Both Eck and Sophie Hamilton ’21, the other Veg Out Co-Facilitator, praised Bon Appétit for their willingness to listen to Veg Out’s demands, as well as take the concerns and needs of University students seriously.

“Bon App was understandably concerned about the loss of swipes on Veg Out Tuesday, but I think they also want to be seen as a responsible company that cares about animals and the planet, and Veg Out Tuesday conforms with that mission,” Hamilton wrote in an email to The Argus.  

Making Veg Out Tuesday weekly is something that the group has been working toward for a long time, but it has long been a divisive topic amongst the student body. Following the announcement that Veg Out Tuesday would happen every week, some students were unenthused about the change.

“I recognize the environmental and inclusivity reasons for doing Veg Out and I support them…but on an individual level, I’m just sad because I really like eating meat,” said one sophomore, who asked to remain anonymous.

Other students were more excited by the announcement.

“I am not fully vegan because I eat dairy…[and] I have been ever since I was born. Growing up I didn’t have to worry about finding vegan food,” said Aiti Rai ’20. “I was so happy to find out that Wesleyan had a vegan section in the dining hall. So it is exciting to have Veg Out every Tuesday.”

Eck acknowledged that some students may be frustrated by the change but offered some words of advice.

“I encourage you to reach out to any Veg Out member,” she wrote. “We are eager to have a conversation with you and genuinely wish to understand your concerns.” 

Aside from making Veg Out Tuesday a weekly event, Veg Out is working to improve vegan options at other on-campus dining locations. The group also plans to publish a vegan food guide for restaurants in Middletown.
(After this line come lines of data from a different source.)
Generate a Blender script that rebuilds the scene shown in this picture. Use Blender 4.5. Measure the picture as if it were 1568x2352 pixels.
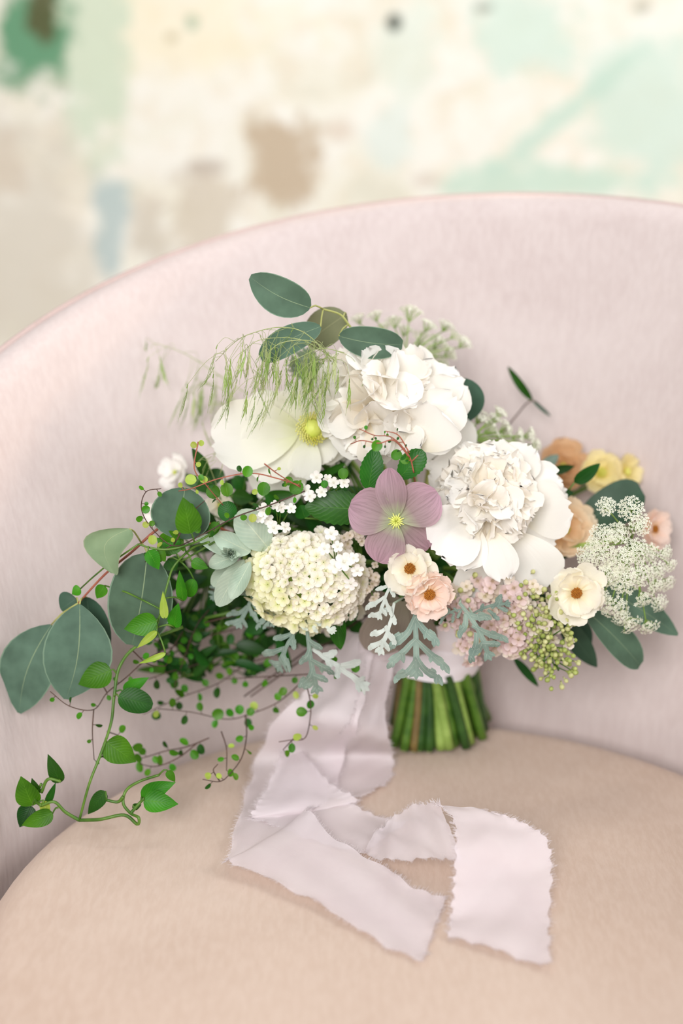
import bpy, math, random
from mathutils import Vector, Matrix
import numpy as np
R_ = math.radians
rnd = random.Random(7)
scn = bpy.context.scene
for o in list(bpy.data.objects): bpy.data.objects.remove(o)
COL = scn.collection

# ------------------------------------------------------------------ camera
PITCH = R_(18.0)
CAM = Vector((0, -1.05, 0.535))
FPX = 50/24*1568
cam = bpy.data.cameras.new('camera'); cam.lens = 50; cam.sensor_fit = 'HORIZONTAL'; cam.sensor_width = 24
co = bpy.data.objects.new('camera', cam); COL.objects.link(co)
co.location = CAM; co.rotation_euler = (math.pi/2-PITCH, 0, 0)
cam.clip_start = .05
cam.dof.use_dof = True; cam.dof.focus_distance = 0.992; cam.dof.aperture_fstop = 2.1
scn.camera = co
scn.cycles.diffuse_bounces = 8; scn.cycles.transmission_bounces = 12; scn.cycles.transparent_max_bounces = 16
# ------------------------------------------------------------------ world, lights, exposure
scn.view_settings.view_transform = 'Standard'; scn.view_settings.look = 'None'
scn.view_settings.exposure = 0.27; scn.view_settings.gamma = 1; scn.view_settings.use_curve_mapping = False
w = bpy.data.worlds.new('world'); scn.world = w; w.use_nodes = True
w.node_tree.nodes['Background'].inputs[0].default_value = (.97, .975, 1, 1)
w.node_tree.nodes['Background'].inputs[1].default_value = .30
def area(name, loc, target, size, power, col):
    l = bpy.data.lights.new(name, 'AREA'); l.shape = 'RECTANGLE'; l.size, l.size_y = size; l.energy = power; l.color = col
    o = bpy.data.objects.new(name, l); COL.objects.link(o); o.location = loc
    o.rotation_euler = (Vector(target)-Vector(loc)).to_track_quat('-Z', 'Y').to_euler()
    return o
area('window_light', (-.45, -2.2, 1.25), (0, 0, .2), (1.0, 1.1), 50, (1, .99, .98))
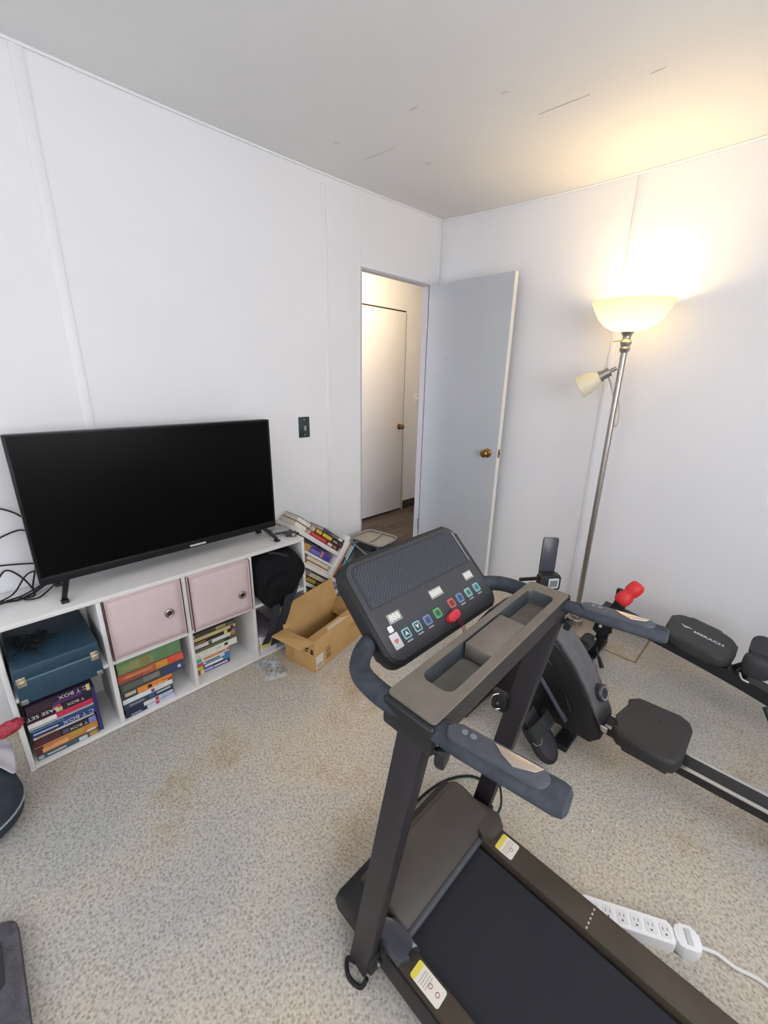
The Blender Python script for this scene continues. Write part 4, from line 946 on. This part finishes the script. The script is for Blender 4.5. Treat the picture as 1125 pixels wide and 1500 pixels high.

While Hamilton said she was pleased with Veg Out’s progress, she emphasized that there was much more work to be done.

“We need to advocate not just for meat consumption reduction but also for the abolition of animal agriculture, because exploiting other sentient beings is always violent, oppressive, and incredibly destructive to the planet humans and nonhumans share,” Hamilton said.